Essen. .
Der Versuch der städtischen Tochter RGE, Teile eines kritischen Zeitungsberichtes gerichtlich verbieten zu lassen, ist vorerst gescheitert. Die 4. Zivilkammer am Landgericht Essen wies den Antrag der RGE auf Erlass einer einstweiligen Verfügung gegen das Rüttenscheider Anzeigenblatt „Informer“ zurück.
Seit mehreren Wochen ist die Essener Stadttochter, die im Bereich Reinigung und Sicherheit tätig ist, in Verruf geraten. Es geht um mutmaßliche Vetternwirtschaft, weil der Bruder des Geschäftsführers Klaus Wieschenkämper der Betriebsratsvorsitzende ist und weitere Familienmitglieder oder Lebenspartner im Unternehmen arbeiten. Eine Konstellation, die wohl nicht mit dem auf der Homepage veröffentlichten Zertifikat „Familienfreundliches Unternehmen“ gemeint ist.
Der Begriff „Korruption“ missfiel der RGE
Konkret warf die RGE dem Anzeigenblatt vor, ein Urteil des Arbeitsgerichtes, mit dem die Betriebsratswahl als unwirksam aufgehoben wurde, falsch wiedergegeben zu haben. Außerdem will es der Zeitung untersagen, von „Korruption“ zu sprechen, weil ein derartiger strafrechtlicher Vorwurf nicht zutreffend sei.
Verlag und Redaktion des „Informer“ widersprachen dem Antrag. Rechtsanwalt Christian Gloria sah keinen Anhaltspunkt für eine falsche Berichterstattung über die Verhandlung vor dem Arbeitsgericht. Der Korruptionsvorwurf sei zudem eine deutlich erkennbare Äußerung von Kai Hemsteeg, Vorsitzender der Piratenfraktion im Essener Stadtrat.
Kritiker mundtot machen
Den Antrag der RGE, so Gloria weiter, „sehen wir als Versuch an, die Vorgänge möglichst unter den Teppich zu kehren und die Verbreiter mundtot zu machen“.
Richter Michael Dickmeis, Vorsitzender der 4. Zivilkammer, signalisierte früh, dass das Gericht den Antrag wohl zurückweisen werde.
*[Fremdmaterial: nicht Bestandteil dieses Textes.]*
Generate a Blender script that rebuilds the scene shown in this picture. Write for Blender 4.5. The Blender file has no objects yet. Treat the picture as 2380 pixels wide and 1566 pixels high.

Er riet Jens Frömming, in Hamburg sitzender Anwalt der RGE, den Antrag besser zurückzuziehen. Dickmeis verwies auf Urteile des Bundesgerichtshofes. Danach werte die Kammer den Bericht über das Arbeitsgerichtsverfahren als zulässige Meinungsäußerung. Und der Begriff „Korruption“ dürfe nicht nur als strafrechtlicher Begriff gesehen werden.
Anwalt Frömming gab sich angesichts dieser gerichtlichen Einschätzung „sehr erstaunt“. Seinen Antrag zog er nicht zurück. Eine Stunde später hatte die Kammer beraten und den Antrag zurückgewiesen. Jetzt kann die RGE beim Oberlandesgericht in Hamm Berufung einlegen. Verliert sie wieder, muss sie die Kosten tragen.